O pecado semeia a divisão no coração dos homens e interpõe-se no seu caminhar conjunto para a felicidade. Perante a sua crueza, poder-se-ia insinuar a tentação do pessimismo e da tristeza, sobretudo se deixássemos de olhar para Cristo. Contemplar o passo de Jesus carregando com a Cruz, doloroso mas sereno, frágil mas majestoso, enche-nos de esperança e de otimismo, porque por muito grandes que sejam as nossas misérias e pecados, ali está Ele, que com a «sua queda nos levanta, [com] a sua morte nos ressuscita. À nossa reincidência no mal, responde Jesus com a sua insistência em nos redimir, com abundância de perdão. E, para que ninguém desespere, volta a levantar-se dolorosamente abraçado à Cruz»[16].

José Brage


[1] Compêndio do Catecismo da Igreja Católica, n.1.

[2] Cf. Aristóteles, Ética a Nicómaco, Centro de Estudios Políticos y Constitucionales, Madrid 2002, nn. 1095-1097.

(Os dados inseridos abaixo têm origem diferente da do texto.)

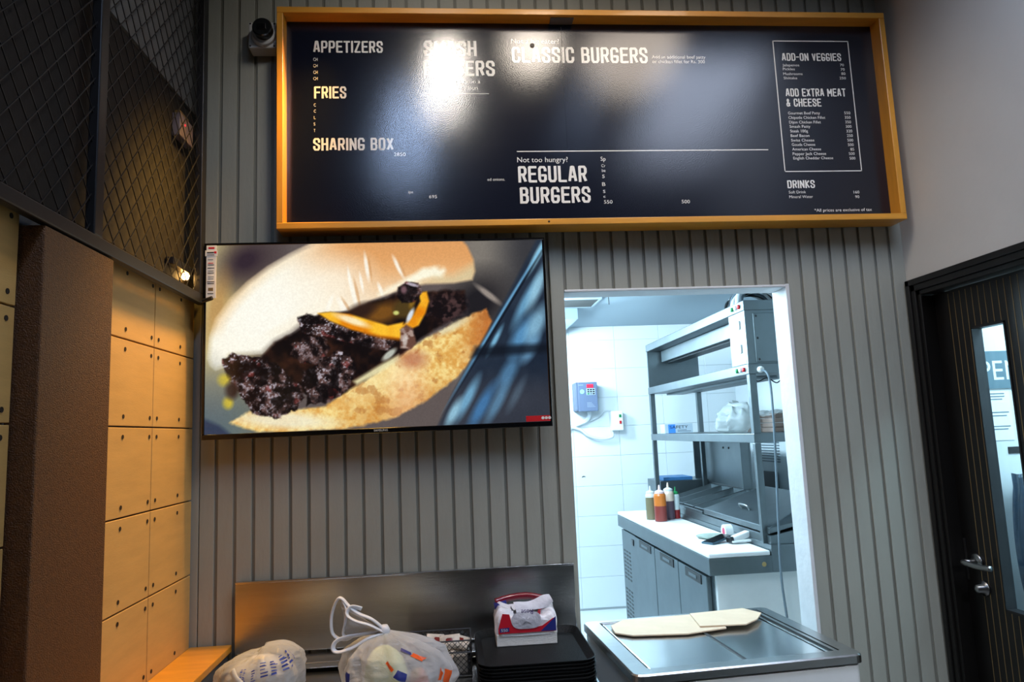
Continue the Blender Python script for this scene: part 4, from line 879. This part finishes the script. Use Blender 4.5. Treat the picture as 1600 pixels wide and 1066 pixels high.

[3] Francisco, Visita a Auschwitz, 29-VIII-2016.

[4] Cf. Compêndio do Catecismo da Igreja Católica, n. 361.

[5] Bento XVI, Discurso aos alunos do Colégio Universitário Santa Maria de Twickenham, Londres, 17-IX-2010.

[6] S. Josemaria, Caminho, n. 386.

[7] Compêndio do Catecismo da Igreja Católica, n. 392.

[8] Bento XVI, Enc. Spe Salvi (30-XI-2007), n. 39.

[9] Compêndio do Catecismo da Igreja Católica, n. 392.

[10] Clemente de Alexandria, Protréptico, 10.

[11] Francisco, Palavras da janela do Arcebispado de Cracóvia durante a Jornada Mundial da Juventude, 29-VIII-2016.

[12] Compêndio do Catecismo da Igreja Católica, n. 392.

[13] Cf. Catecismo da Igreja Católica no n. 400.

[14] S. João Paulo II, Exortação apostólica Reconciliatio et Paenitentia (2.XII.1984), n. 15.

[15] Concílio Vaticano II, Constituição pastoral Gaudium et spes (7.XII.1965), n. 9.

[16] S. Josemaria, Via Sacra, VII estação.